>> Start Task inputs

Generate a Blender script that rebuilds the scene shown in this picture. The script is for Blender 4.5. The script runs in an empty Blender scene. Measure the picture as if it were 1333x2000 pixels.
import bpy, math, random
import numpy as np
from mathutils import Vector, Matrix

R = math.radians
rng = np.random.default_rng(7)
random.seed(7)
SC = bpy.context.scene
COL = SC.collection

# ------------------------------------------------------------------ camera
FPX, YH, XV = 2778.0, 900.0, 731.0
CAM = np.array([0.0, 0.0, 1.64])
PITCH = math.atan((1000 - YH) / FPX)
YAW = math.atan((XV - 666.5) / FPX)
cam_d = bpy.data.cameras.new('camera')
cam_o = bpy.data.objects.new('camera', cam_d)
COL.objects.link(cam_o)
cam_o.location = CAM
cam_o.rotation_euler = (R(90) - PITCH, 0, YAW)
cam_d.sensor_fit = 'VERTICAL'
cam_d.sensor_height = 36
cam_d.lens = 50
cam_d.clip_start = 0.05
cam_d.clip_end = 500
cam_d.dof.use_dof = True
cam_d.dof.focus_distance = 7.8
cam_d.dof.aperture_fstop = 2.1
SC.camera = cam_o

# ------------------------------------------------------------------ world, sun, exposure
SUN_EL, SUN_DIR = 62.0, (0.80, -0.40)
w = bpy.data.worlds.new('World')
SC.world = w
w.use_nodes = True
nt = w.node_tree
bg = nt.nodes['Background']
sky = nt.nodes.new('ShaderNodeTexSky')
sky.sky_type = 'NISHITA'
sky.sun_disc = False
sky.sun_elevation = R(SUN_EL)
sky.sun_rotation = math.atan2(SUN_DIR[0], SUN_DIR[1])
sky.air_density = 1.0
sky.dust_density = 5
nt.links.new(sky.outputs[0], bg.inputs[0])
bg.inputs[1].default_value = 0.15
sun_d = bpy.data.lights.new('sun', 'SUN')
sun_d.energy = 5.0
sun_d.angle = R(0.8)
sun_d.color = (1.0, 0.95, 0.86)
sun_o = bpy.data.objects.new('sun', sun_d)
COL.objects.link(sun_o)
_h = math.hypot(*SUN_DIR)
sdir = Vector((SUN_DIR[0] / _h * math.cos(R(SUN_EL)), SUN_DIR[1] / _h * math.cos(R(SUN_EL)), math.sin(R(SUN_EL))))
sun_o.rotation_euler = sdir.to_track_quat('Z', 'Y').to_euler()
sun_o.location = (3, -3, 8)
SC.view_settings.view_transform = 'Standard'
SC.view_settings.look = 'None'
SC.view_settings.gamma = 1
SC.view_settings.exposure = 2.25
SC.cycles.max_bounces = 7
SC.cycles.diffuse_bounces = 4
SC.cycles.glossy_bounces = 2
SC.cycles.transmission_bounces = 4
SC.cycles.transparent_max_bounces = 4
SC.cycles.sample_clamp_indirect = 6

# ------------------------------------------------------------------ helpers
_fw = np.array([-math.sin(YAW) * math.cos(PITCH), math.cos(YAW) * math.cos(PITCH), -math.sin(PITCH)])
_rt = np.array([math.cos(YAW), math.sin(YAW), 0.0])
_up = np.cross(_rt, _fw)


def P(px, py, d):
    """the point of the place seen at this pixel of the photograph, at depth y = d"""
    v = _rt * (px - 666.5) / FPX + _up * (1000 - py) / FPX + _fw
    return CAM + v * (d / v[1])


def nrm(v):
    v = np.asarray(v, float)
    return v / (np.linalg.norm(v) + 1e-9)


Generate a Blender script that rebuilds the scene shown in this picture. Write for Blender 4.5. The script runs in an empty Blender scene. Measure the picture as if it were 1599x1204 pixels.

>> End Task inputs

What is required - Quote each line of the listing above exactly.

Answer to this problem -
Generate a Blender script that rebuilds the scene shown in this picture. The script is for Blender 4.5. The script runs in an empty Blender scene. Measure the picture as if it were 1333x2000 pixels.
import bpy, math, random
import numpy as np
from mathutils import Vector, Matrix

R = math.radians
rng = np.random.default_rng(7)
random.seed(7)
SC = bpy.context.scene
COL = SC.collection

# ------------------------------------------------------------------ camera
FPX, YH, XV = 2778.0, 900.0, 731.0
CAM = np.array([0.0, 0.0, 1.64])
PITCH = math.atan((1000 - YH) / FPX)
YAW = math.atan((XV - 666.5) / FPX)
cam_d = bpy.data.cameras.new('camera')
cam_o = bpy.data.objects.new('camera', cam_d)
COL.objects.link(cam_o)
cam_o.location = CAM
cam_o.rotation_euler = (R(90) - PITCH, 0, YAW)
cam_d.sensor_fit = 'VERTICAL'
cam_d.sensor_height = 36
cam_d.lens = 50
cam_d.clip_start = 0.05
cam_d.clip_end = 500
cam_d.dof.use_dof = True
cam_d.dof.focus_distance = 7.8
cam_d.dof.aperture_fstop = 2.1
SC.camera = cam_o

# ------------------------------------------------------------------ world, sun, exposure
SUN_EL, SUN_DIR = 62.0, (0.80, -0.40)
w = bpy.data.worlds.new('World')
SC.world = w
w.use_nodes = True
nt = w.node_tree
bg = nt.nodes['Background']
sky = nt.nodes.new('ShaderNodeTexSky')
sky.sky_type = 'NISHITA'
sky.sun_disc = False
sky.sun_elevation = R(SUN_EL)
sky.sun_rotation = math.atan2(SUN_DIR[0], SUN_DIR[1])
sky.air_density = 1.0
sky.dust_density = 5
nt.links.new(sky.outputs[0], bg.inputs[0])
bg.inputs[1].default_value = 0.15
sun_d = bpy.data.lights.new('sun', 'SUN')
sun_d.energy = 5.0
sun_d.angle = R(0.8)
sun_d.color = (1.0, 0.95, 0.86)
sun_o = bpy.data.objects.new('sun', sun_d)
COL.objects.link(sun_o)
_h = math.hypot(*SUN_DIR)
sdir = Vector((SUN_DIR[0] / _h * math.cos(R(SUN_EL)), SUN_DIR[1] / _h * math.cos(R(SUN_EL)), math.sin(R(SUN_EL))))
sun_o.rotation_euler = sdir.to_track_quat('Z', 'Y').to_euler()
sun_o.location = (3, -3, 8)
SC.view_settings.view_transform = 'Standard'
SC.view_settings.look = 'None'
SC.view_settings.gamma = 1
SC.view_settings.exposure = 2.25
SC.cycles.max_bounces = 7
SC.cycles.diffuse_bounces = 4
SC.cycles.glossy_bounces = 2
SC.cycles.transmission_bounces = 4
SC.cycles.transparent_max_bounces = 4
SC.cycles.sample_clamp_indirect = 6

# ------------------------------------------------------------------ helpers
_fw = np.array([-math.sin(YAW) * math.cos(PITCH), math.cos(YAW) * math.cos(PITCH), -math.sin(PITCH)])
_rt = np.array([math.cos(YAW), math.sin(YAW), 0.0])
_up = np.cross(_rt, _fw)


def P(px, py, d):
    """the point of the place seen at this pixel of the photograph, at depth y = d"""
    v = _rt * (px - 666.5) / FPX + _up * (1000 - py) / FPX + _fw
    return CAM + v * (d / v[1])


def nrm(v):
    v = np.asarray(v, float)
    return v / (np.linalg.norm(v) + 1e-9)


Generate a Blender script that rebuilds the scene shown in this picture. Write for Blender 4.5. The script runs in an empty Blender scene. Measure the picture as if it were 1599x1204 pixels.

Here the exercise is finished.